Le 22 septembre 2013, la révision de la loi sur le travail concernant l’ouverture des shops 24 heures sur 24 était acceptée en votation populaire par 55,8% des votants. Seuls 5 cantons (Jura, Neuchâtel, Fribourg, Valais et Uri) s’opposaient à ce que le Parti Suisse du Travail-POP interprétait comme «un premier pas vers une libéralisation des heures d’ouverture dans le commerce de détail en Suisse». Dans son communiqué publié le jour des votations, le PST-POP prévoyait que cette étape ne serait que la première d’une longue série d’attaques du patronat contre la limitation du temps de travail des vendeurs et des vendeuses.

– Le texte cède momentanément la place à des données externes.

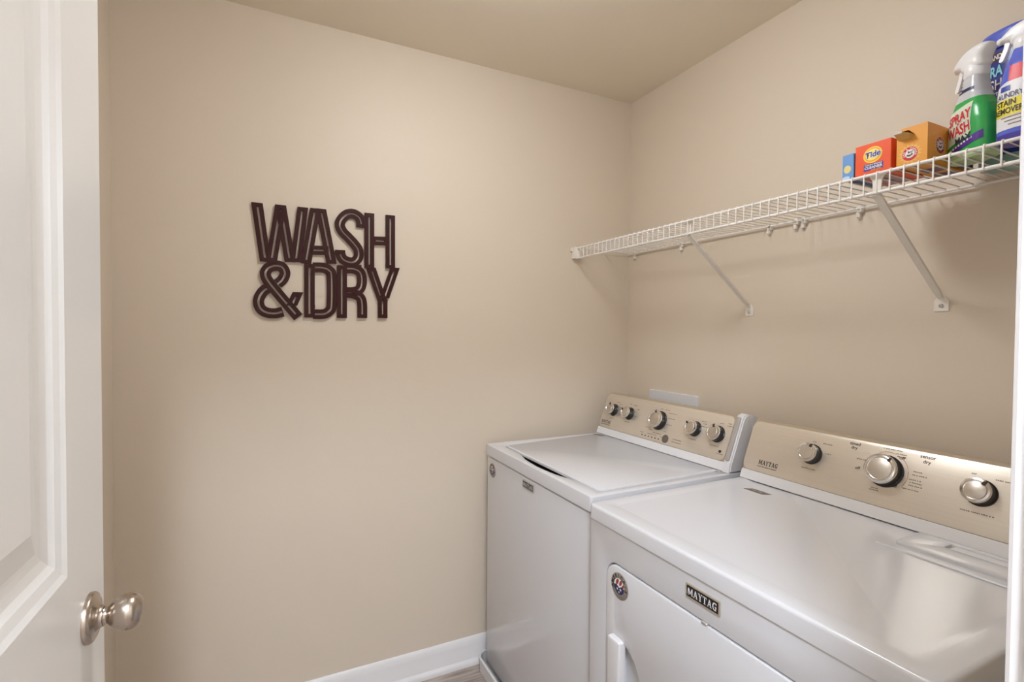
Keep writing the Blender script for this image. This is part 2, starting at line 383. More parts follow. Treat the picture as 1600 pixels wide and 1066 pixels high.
def ribbon(bm, path, o0, o1, bend=None, flat=None):
    SYF = SY1-.00018*(LAYER[0] % 9); LAYER[0] += 1
    n = len(path); L = []
    for i, p in enumerate(path):
        a, b = path[max(i-1,0)], path[min(i+1,n-1)]
        t = (b-a).normalized(); nn = Vector((-t.y, t.x))
        if flat: nn = Vector((1/abs(nn.x)*abs(nn.x)*(1 if nn.x > 0 else -1), 0)) if abs(nn.x) > .6 else nn
        L.append((p+nn*o0, p+nn*o1))
    vf = [[bm.verts.new((q.x, SYF, q.y)) for q in l] for l in L]; vb = [[bm.verts.new((q.x, SY0, q.y)) for q in l] for l in L]
    for i in range(n-1):
        bm.faces.new((vf[i][0], vf[i+1][0], vf[i+1][1], vf[i][1])); bm.faces.new((vb[i][0], vb[i][1], vb[i+1][1], vb[i+1][0]))
        for k in (0, 1): bm.faces.new((vf[i][k], vb[i][k], vb[i+1][k], vf[i+1][k]))
    for i in (0, n-1): bm.faces.new((vf[i][0], vf[i][1], vb[i][1], vb[i][0]))
LAYER = [0]
sg = thing('wall_sign', (-1.343, 0, 1.405), 'dark bronze cut-out wall sign reading WASH & DRY on the beige wall', 'wall sign')
SW, SS = .0172, .0033
for ch, strokes in LET.items():
    bm = bmesh.new()
    for si, s in enumerate(strokes):
        p = smooth_path(s); straight = len(s) == 2
        cap0, cap1 = .013, .013
        bar = straight and abs(s[0][1]-s[1][1]) < .03
        wd = .0155 if bar else SW
        if ch == 'D' and si == 1: cap0 = cap1 = .0
        if ch == 'R' and si == 1: cap0, cap1 = .0, .0
        if ch == 'R' and si == 2: cap0 = 0
        if ch == '&' and si == 0: cap0, cap1 = .014, .0
        if ch == '&' and si == 1: cap0, cap1 = .004, .002
        if ch == '&' and si == 2: cap0, cap1 = .006, .018
        if ch == 'Y' and si < 2: cap0, cap1 = .015, .002
        if ch == 'Y' and si == 2: cap0, cap1 = 0, .013
        if ch == 'A' and si == 2: cap0 = cap1 = .002
        mid = cut(p, cap0, cap1) if cap0+cap1 > 0 else p
        fl_ = straight and not bar
        ribbon(bm, mid, SS, wd, flat=fl_); ribbon(bm, mid, -wd, -SS, flat=fl_)
        def L(pp): return sum((pp[i+1]-pp[i]).length for i in range(len(pp)-1))
        tot = L(p)
        if cap0 > 0: ribbon(bm, cut(p, 0, tot-cap0), -wd, wd, flat=fl_)
        if cap1 > 0: ribbon(bm, cut(p, tot-cap1, 0), -wd, wd, flat=fl_)
    bmesh.ops.recalc_face_normals(bm, faces=bm.faces)
    obj('ampersand' if ch == '&' else 'letter', bm, SIGN, sg)
for x, z in ((-1.48,1.70), (-1.24,1.60), (-1.40,1.45)):
    obj('standoff', B(x-.006, x+.006, SY0-.002, 0, z-.006, z+.006), SIGN, sg)

# ------------------------------------------------------------------ wire shelf
SZ = 1.735; SX = -.305; SLIP = 1.692; SEND = YC+.004
ws = thing('wire_shelf', (0, -.87, SZ), 'long white wire shelf with a front lip mounted above the machines', 'shelf')
def rail(name, x, z, r, y0=-.008): obj(name, tube(bmesh.new(), [(x, y0, z), (x, SEND, z)], r, 10), SHELFW, ws, smooth=60)
rail('front_rail', SX, SZ, .0036); rail('lip_rail', SX-.001, SLIP, .0038); rail('back_rail', -.012, SZ-.004, .0034); rail('middle_rail', -.15, SZ-.0055, .0030)
wm = None; y = -.022; sp = .0273; k = 0
while y > SEND+.01:
    if wm is None:
        bm = tube(bmesh.new(), [(-.008,y,SZ+.0015), (SX+.002,y,SZ+.0045), (SX-.003,y,SZ+.0035), (SX-.005,y,SZ-.002), (SX-.0055,y,SLIP-.003)], .0017, 6)
        o = obj('deck_wire', bm, SHELFW, ws, smooth=60); wm = o; y00 = y
    else:
        o = wm.copy(); COL.objects.link(o); o.parent = ws; o.location.y = y-y00
    y -= sp
# end bracket on the back wall
bm = B(-.322, -.279, -.026, 0, 1.690, 1.741, bev=.003); box(bm, -.331, -.318, -.010, 0, 1.722, 1.740, bev=.002)
obj('end_bracket', bm, CLIPW, ws, smooth=40)
def arm(y):
    """diagonal brace from under the lip down to the wall"""
    a = Vector((-.297, y, 1.688)); b = Vector((-.006, y, 1.462)); dn = (b-a).normalized(); n = Vector((-dn.z, 0, dn.x))
    M = Matrix(((dn.x,0,n.x,a.x),(0,1,0,a.y),(dn.z,0,n.z,a.z),(0,0,0,1))); Lg = (b-a).length
    bm = bmesh.new(); prof = [(-.0085,-.0035),(-.0085,.0035),(-.006,.0055),(.006,.0055),(.0085,.0035),(.0085,-.0035)]
    st = [(0,1.0),(.04,1.0),(Lg-.03,.95),(Lg,.55)]; rg = []
    for l, s in st: rg.append([bm.verts.new(M @ Vector((l, py*s, pz))) for py, pz in prof])
    for p, q in zip(rg, rg[1:]):
        for k in range(6): bm.faces.new((p[k], p[(k+1)%6], q[(k+1)%6], q[k]))
    bm.faces.new(rg[0]); bm.faces.new(rg[-1]); bmesh.ops.recalc_face_normals(bm, faces=bm.faces)
    br = obj('support_brace', bm, CLIPW, ws, smooth=40)
    # saddle hooking over the lip
    bm = bmesh.new(); poly(bm, [[(-.018,0),(.018,0),(.010,-.014),(.008,-.046),(-.008,-.046),(-.010,-.014)]], 0, .003, frame((SX+.010, y, SZ+.001), (0,-1,0), (0,0,1)))
    obj('saddle', bm, CLIPW, br)
    bm = bmesh.new(); poly(bm, [[(-.016,0),(.016,0),(.016,.026),(.007,.040),(-.007,.040),(-.016,.026)], ell(0,.014,.0042,.0042,12)], 0, .0035, frame((0, y, 1.428), (0,-1,0), (0,0,1)), bev=.0008)
    obj('foot_plate', bm, CLIPW, br)
    obj('screw', lathe(bmesh.new(), [(.0055,0),(.0055,.002),(.003,.0042),(0,.0045)], frame((-.0030, y, 1.442), (0,-1,0), (0,0,1)), n=12), GREYP, br, smooth=40)
arm(-.672); arm(-1.245)
def clip(y):
    bm = B(-.016, 0, y-.010, y+.002, SZ-.016, SZ+.004, bev=.002, seg=1); box(bm, -.013, 0, y-.004, y+.008, SZ-.030, SZ-.012, bev=.002, seg=1)
    c = obj('wall_clip', bm, CLIPW, ws)
    obj('screw', lathe(bmesh.new(), [(.004,0),(.004,.001),(0,.002)], frame((-.016, y-.004, SZ-.007), (0,-1,0), (0,0,1)), n=10), GREYP, c)
for y in (-.05, -.345, -.751, -.847, -.873, -1.042): clip(y)
obj('lip_joint', tube(bmesh.new(), [(SX-.001, -.985, SLIP-.001), (SX-.001, -1.0, SLIP-.001)], .0045, 8), CLIPW, ws, smooth=50)

# ------------------------------------------------------------------ laundry outlet box plate on the right wall
t = thing('outlet_box', (0, -.303, .94), 'white rectangular laundry outlet box frame on the wall behind the washer', 'outlet box')
WM = lambda o: frame(o, (0,-1,0), (0,0,1))
bm = bmesh.new(); poly(bm, [rrect(-.138,.138,0,.172,.004,3), rrect(-.118,.118,.02,.128,.004,3)], 0, .012, WM((0,-.303,.94)), bev=.0015); obj('frame', bm, PLASTIC, t)
bm = bmesh.new(); poly(bm, [rrect(-.120,.120,.018,.13,.004,3)], .0005, .002, WM((0,-.303,.94))); obj('back_plate', bm, GREYP, t)
for dy in (-.06, .06):
    obj('valve', lathe(bmesh.new(), [(.014,0),(.014,.02),(.02,.021),(.02,.03),(0,.031)], WM((-.002,-.303+dy,1.0)), n=16), NICKEL, t, smooth=40)

# ------------------------------------------------------------------ shared appliance pieces
SLN = Vector((-.15,0,.06)).normalized(); SLU = Vector((.06,0,.15)).normalized(); SLB = Vector((-.225,0,.94))
def cons(y, z):   # frame on the slanted fascia: reading direction -y
    t_ = (z-SLB.z)/SLU.z; o = SLB+SLU*t_; return frame((o.x, y, o.z), (0,-1,0), SLU)
FO = .0024   # fascia sheet thickness
def knob(parent, y, z, r, ptr, h=.030):
    M = cons(y, z) @ Matrix.Translation((0,0,FO))
    k = obj('knob', lathe(bmesh.new(), [(r*1.08,0),(r*1.08,.003),(r*.99,.005),(r*.93,h*.55),(r*.96,h*.72),(r*.96,h*.8),(0,h*.8)], M, n=40), BLACK, parent, smooth=35)
    obj('knob_rim', lathe(bmesh.new(), [(r*.96,h*.74),(r*1.0,h*.80),(r*1.0,h*.9),(r*.95,h*1.0),(r*.80,h*1.03),(r*.76,h*.985),(r*.74,h*.97)], M, n=40), CHROME, k, smooth=50)
    obj('knob_cap', lathe(bmesh.new(), [(r*.70,h*.8),(r*.70,h*.985),(r*.68,h*1.0),(0,h*1.0)], M, n=40), SATIN, k, smooth=40)
    a = math.radians(ptr); c = Matrix.Translation((r*.82*math.cos(a), r*.82*math.sin(a), 0)) @ Matrix.Rotation(a-PI/2, 4, 'Z')
    bm = bmesh.new(); poly(bm, [[(-.0028,-.005),(.0028,-.005),(.0034,.002),(.0,.006),(-.0034,.002)]], h*.9, h*1.045, M @ c); obj('pointer', bm, DARKGAP, k)
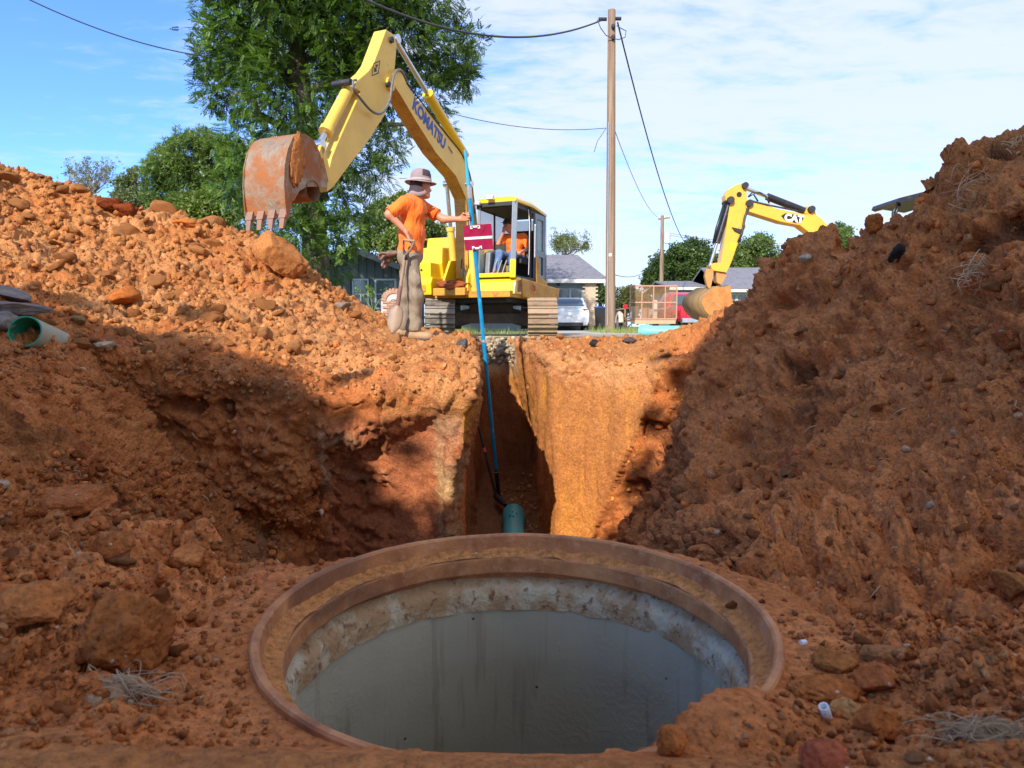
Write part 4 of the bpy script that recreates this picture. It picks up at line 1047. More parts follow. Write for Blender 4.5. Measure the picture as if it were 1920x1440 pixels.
# ---- undercarriage ----
UC = Vector((-.44, 14.5, 0)); ua = R(2)
ux = Vector((math.cos(ua), math.sin(ua), 0)); uy = Vector((-math.sin(ua), math.cos(ua), 0))
def G(x, y, z): return UC + ux * x + uy * y + ez3 * z
TR_R = .355; TR_L = 1.1    # end radius, half distance between the end wheels
pad0 = None
def track_side(sx, matp, matf):
    tr_ = MB()
    # chain link band
    loop_ = []
    n_ = 10
    for i in range(n_ + 1): a_ = math.pi * i / n_; loop_.append((-TR_L - math.sin(a_) * (TR_R - .07), .36 + math.cos(a_) * (TR_R - .07)))
    for i in range(n_ + 1): a_ = math.pi * i / n_; loop_.append((TR_L + math.sin(a_) * (TR_R - .07), .36 - math.cos(a_) * (TR_R - .07)))
    tr_.prism([G(sx - .1, y_, z_) for y_, z_ in loop_], ux * .2)
    T = tr_.build('track', TRACKD, exc)
    # one grouser pad, copied round the loop
    m = MB(); w = .285
    m.prism([Vector((-w, -.083, 0)), Vector((-w, .083, 0)), Vector((-w, .083, .018)), Vector((-w, .062, .020)), Vector((-w, .055, .045)), Vector((-w, .040, .045)), Vector((-w, .033, .02)), Vector((-w, -.045, .02)), Vector((-w, -.052, .042)), Vector((-w, -.068, .042)), Vector((-w, -.083, .018))], (2 * w, 0, 0))
    pm = m.build('track_pad', matp, None, loc=(0, 0, 0)); pad_me = pm.data; bpy.data.objects.remove(pm)
    per = 4 * TR_L + 2 * math.pi * TR_R; N_ = int(per / .172); hl = per / N_
    for k in range(N_):
        s_ = k * hl
        if s_ < 2 * TR_L: y_, z_, a_ = TR_L - s_, .36 + TR_R, 0
        elif s_ < 2 * TR_L + math.pi * TR_R: a_ = (s_ - 2 * TR_L) / TR_R; y_, z_ = -TR_L - math.sin(a_) * TR_R, .36 + math.cos(a_) * TR_R
        elif s_ < 4 * TR_L + math.pi * TR_R: y_, z_, a_ = -TR_L + (s_ - 2 * TR_L - math.pi * TR_R), .36 - TR_R, math.pi
        else: a_ = math.pi + (s_ - 4 * TR_L - math.pi * TR_R) / TR_R; y_, z_ = TR_L - math.sin(a_) * TR_R, .36 + math.cos(a_) * TR_R
        if z_ < .1 and y_ > -.6: continue      # pads pressed into the ground
        o_ = bpy.data.objects.new('track_pad', pad_me); COL.objects.link(o_)
        o_.parent = T; o_.matrix_local = Matrix.Translation(G(sx, y_, z_) - exc.location) @ (Matrix.Rotation(ua, 4, 'Z') @ Matrix.Rotation(a_, 4, 'X'))
    fr = MB(); fr.prism([G(sx - .14, -.95, .2), G(sx - .14, .95, .2), G(sx - .14, .95, .5), G(sx - .14, -.95, .5)], ux * .28)
    fr.build('track_frame', matf, exc, bevel=.02)
    for y_ in (-TR_L, TR_L): MB().cyl(G(sx - .12, y_, .36), G(sx + .12, y_, .36), .27, None, 24).build('idler_wheel', TRACKD, exc, smooth='auto')
    for k in range(5): MB().cyl(G(sx - .13, -.75 + k * .37, .16), G(sx + .13, -.75 + k * .37, .16), .085, None, 14).build('roller', TRACKD, exc, smooth='auto')
track_side(-.98, TRACKD if False else paint('smeared_track_steel', (.20, .17, .14), .5, (.30, .24, .17), .5, 5, metal=.35, var=.45), CASTG); track_side(.98, TRACKM, CASTG)
m = MB(); m.prism([G(-.45, -.5, .42), G(.45, -.5, .42), G(.45, .5, .42), G(-.45, .5, .42)], ez3 * .24); m.build('centre_frame', CASTG, exc, bevel=.03)
MB().cyl(G(0, 0, .64), G(0, 0, .76), .52, None, 32).build('swing_bearing', DGREY, exc, smooth='auto')
for sx in (-1, 1):
    for sy in (-1, 1):
        m = MB(); m.loft([[G(sx * .3, sy * .35, .30), G(sx * .3, sy * .15, .30), G(sx * .3, sy * .15, .60), G(sx * .3, sy * .35, .60)], [G(sx * .88, sy * .85, .16), G(sx * .88, sy * .55, .16), G(sx * .88, sy * .55, .46), G(sx * .88, sy * .85, .46)]])
        m.build('leg_beam', CASTG, exc, bevel=.02)
m = MB(); m.prism([G(-.75, -.62, .26), G(.75, -.62, .26), G(.62, -.62, .46), G(-.62, -.62, .46)], uy * .03); m.build('cross_plate', CASTG, exc, bevel=.005)
# resting blade behind
# =============== people: smooth skinned fields turned into one surface ===============
SKIN = paint('skin', (.56, .25, .14), .5, (.45, .18, .10), .1, 8, var=.08)
ORSH = None
t = NT('orange_cotton'); n1 = t.noise(4, 3); n2 = t.noise(260, 2)
t.set('Base Color', t.mix(t.ramp(n1, .3, .7), (.90, .145, .008), (.98, .21, .012))); t.set('Roughness', .8); t.b.inputs['Sheen Weight'].default_value = .15
t.bump(t.noise(3.5, 3, .5, vec=t.map((2.2, 2.2, .9), (0, .3, 0))), .7, .09); ORSH = t.m
t = NT('khaki_cloth'); n1 = t.noise(7, 4)
t.set('Base Color', t.mix(t.ramp(n1, .3, .7), (.20, .155, .105), (.32, .25, .17))); t.set('Roughness', .9); t.bump(t.noise(4.5, 4, .5, vec=t.map((1.6, 1.6, .8))), .8, .05); KHAKI = t.m
DENIM = paint('worn_denim', (.10, .17, .33), .85, (.25, .33, .45), .3, 9, bump=.3)
BOOT = paint('tan_boot_leather', (.38, .25, .13), .7, (.36, .17, .07), .4, 9); SOLE = paint('boot_sole', (.06, .04, .03), .7)
HATM = paint('mauve_grey_cloth', (.30, .22, .21), .85, None, 0, 12, var=.1); HATD = paint('dark_mesh_cloth', (.06, .04, .045), .9)
HAIR = paint('dark_hair', (.03, .02, .015), .7)
class Fld:
    def __init__(s, k=.02): s.p = []; s.k = k; s.cut = []
    def cone(s, a, b, ra, rb, k=None): s.p.append(('c', np.array(a, np.float32), np.array(b, np.float32), ra, rb, k)); return s
    def ell(s, c, r, rot=None, k=None): s.p.append(('e', np.array(c, np.float32), np.array(r, np.float32), None if rot is None else np.array(rot, np.float32), 0, k)); return s
    def below(s, p, n): s.cut.append((np.array(p, np.float32), np.array(n, np.float32))); return s   # removes the side n points to
    def mesh(s, name, h, mats, parent, disp=None, smooth=True):
        lo = np.full(3, 1e9); hi = -lo
        for q in s.p:
            if q[0] == 'c':
                r = max(q[3], q[4]); lo = np.minimum(lo, np.minimum(q[1], q[2]) - r); hi = np.maximum(hi, np.maximum(q[1], q[2]) + r)
            else: r = float(max(q[2])); lo = np.minimum(lo, q[1] - r); hi = np.maximum(hi, q[1] + r)
        lo -= 3 * h; hi += 3 * h; n = np.ceil((hi - lo) / h).astype(int) + 1
        F = np.full(tuple(n), .2, np.float32)
        for q in s.p:
            k = q[5] or s.k; pad = k + .05
            if q[0] == 'c': r = max(q[3], q[4]); l0 = np.minimum(q[1], q[2]) - r - pad; h0_ = np.maximum(q[1], q[2]) + r + pad
            else: r = float(max(q[2])); l0 = q[1] - r - pad; h0_ = q[1] + r + pad
            i0 = np.clip(((l0 - lo) / h).astype(int), 0, n - 1); i1 = np.clip(((h0_ - lo) / h).astype(int) + 2, 1, n)
            X_ = (lo[0] + np.arange(i0[0], i1[0]) * h)[:, None, None]; Y_ = (lo[1] + np.arange(i0[1], i1[1]) * h)[None, :, None]; Z_ = (lo[2] + np.arange(i0[2], i1[2]) * h)[None, None, :]
            if q[0] == 'c':
                a, b = q[1], q[2]; ba = b - a; L2 = float(ba @ ba) + 1e-9
                t_ = np.clip(((X_ - a[0]) * ba[0] + (Y_ - a[1]) * ba[1] + (Z_ - a[2]) * ba[2]) / L2, 0, 1)
                d = np.sqrt((X_ - a[0] - t_ * ba[0]) ** 2 + (Y_ - a[1] - t_ * ba[1]) ** 2 + (Z_ - a[2] - t_ * ba[2]) ** 2) - (q[3] + (q[4] - q[3]) * t_)
            else:
                c_, r_ = q[1], q[2]; dx, dy, dz = X_ - c_[0], Y_ - c_[1], Z_ - c_[2]
                if q[3] is not None:
                    M_ = q[3]; dx, dy, dz = (M_[0, 0] * dx + M_[1, 0] * dy + M_[2, 0] * dz), (M_[0, 1] * dx + M_[1, 1] * dy + M_[2, 1] * dz), (M_[0, 2] * dx + M_[1, 2] * dy + M_[2, 2] * dz)
                kk = np.sqrt((dx / r_[0]) ** 2 + (dy / r_[1]) ** 2 + (dz / r_[2]) ** 2); d = (kk - 1) * float(min(r_)) * (.5 + .5 * float(np.mean(r_)) / float(min(r_)))
            sub_ = F[i0[0]:i1[0], i0[1]:i1[1], i0[2]:i1[2]]
            hh = np.clip(.5 + .5 * (sub_ - d) / k, 0, 1)
            F[i0[0]:i1[0], i0[1]:i1[1], i0[2]:i1[2]] = sub_ * (1 - hh) + d * hh - k * hh * (1 - hh)
        if s.cut:
            X_ = (lo[0] + np.arange(n[0]) * h)[:, None, None]; Y_ = (lo[1] + np.arange(n[1]) * h)[None, :, None]; Z_ = (lo[2] + np.arange(n[2]) * h)[None, None, :]
            for p_, n_ in s.cut:
                n_ = n_ / np.linalg.norm(n_); dd = (X_ - p_[0]) * n_[0] + (Y_ - p_[1]) * n_[1] + (Z_ - p_[2]) * n_[2]; F = np.maximum(F, dd)
        P_, Q_ = surface_nets(F); P_ = P_ * h + lo[None, :]
        P_ = P_.astype(np.float32)
        if disp is not None: P_ = P_ + disp(P_)
        P_ -= np.array(parent.matrix_world.translation if parent.parent else parent.location, np.float32)
        m_ = mesh_np(name, P_, Q_, smooth); return link(name, m_, mats, parent)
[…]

Magasins ouverts de 6 à 20 heures
Et la prédiction s’est confirmée. Le lundi 29 février dernier, le Conseil national a accepté par 122 voix contre 64 le projet de loi fédérale sur les heures d’ouverture des magasins (LOMag) proposé par le Conseil fédéral en réponse à la motion du Conseiller aux États PDC Filippo Lombardi. Prétextant un besoin d’harmonisation, le grand actionnaire de la holding TImedia demandait que les cantons autorisent aux commerces de détail d’ouvrir au moins de 6 à 20 heures du lundi au vendredi et de 6 à 19 heures le samedi. Le Conseil fédéral lui-même, dans son rapport sur la consultation, admet que le projet est controversé et signale que si un grand nombre des réponses reçues était favorable à la nouvelle loi, c’est aussi parce qu’«un grand nombre d’entreprises de la branche du commerce de détail a pris position individuellement en plus des associations faîtières». La grande majorité des cantons, les syndicats, les partis de gauche et le PEV (Parti évangélique suisse) rejetaient en revanche la mise en œuvre de la motion Lombardi. Tout comme le Conseil des États, qui a refusé l’entrer en matière sur le sujet. La balle est maintenant à nouveau dans son camp: s’il refuse à nouveau le projet, la LOMag sera abandonnée. S’il l’accepte, nous pourrons bientôt faire nos commissions à 6 heures du matin dans toute la Suisse.
Consacrer son temps libre à autre chose?
Cette tendance à la libéralisation en inquiète certains. Comme l’a souligné le conseiller national Denis de la Reussille dans sa prise de position, «les modifications se feront au détriment des travailleuses et des travailleurs concernés, alors que leurs conditions de travail sont déjà particulièrement précaires». Le syndicat UNIA a d’ailleurs récemment publié un sondage révélant que 96% des sondés dans le secteur s’opposeraient à la nouvelle LOMag. Rien d’étonnant, puisque, comme l’a rappelé Denis de la Reussille, «les horaires qui font travailler tard le soir, les horaires morcelés et le travail sur appel sont déjà la cause de l’augmentation du stress et des cas d’épuisement professionnel, appelés aussi burn-out, chez les travailleuses et travailleurs et empêchent toujours plus de concilier vie de famille et vie professionnelle». Par ailleurs, au-delà de la péjoration des conditions de travail qu’elle représente, la LOMag pose une question fondamentale: voulons-nous accepter un modèle de société qui fait de nous des consommateurs et des consommatrices 24 heures sur 24? S’il est normal que certaines activités fonctionnent sans arrêt (hôpitaux, transports publics…), on peut en revanche douter que l’ouverture de supermarchés à toute heure du jour et de la nuit représente un progrès. S’opposer à la LOMag et à toute volonté de libéraliser largement les heures d’ouverture de certains commerces, c’est défendre le personnel de la vente, mais c’est également dire que nous, citoyennes et citoyens, voulons consacrer notre temps libre à d’autres choses qu’à la désormais sacro-sainte consommation.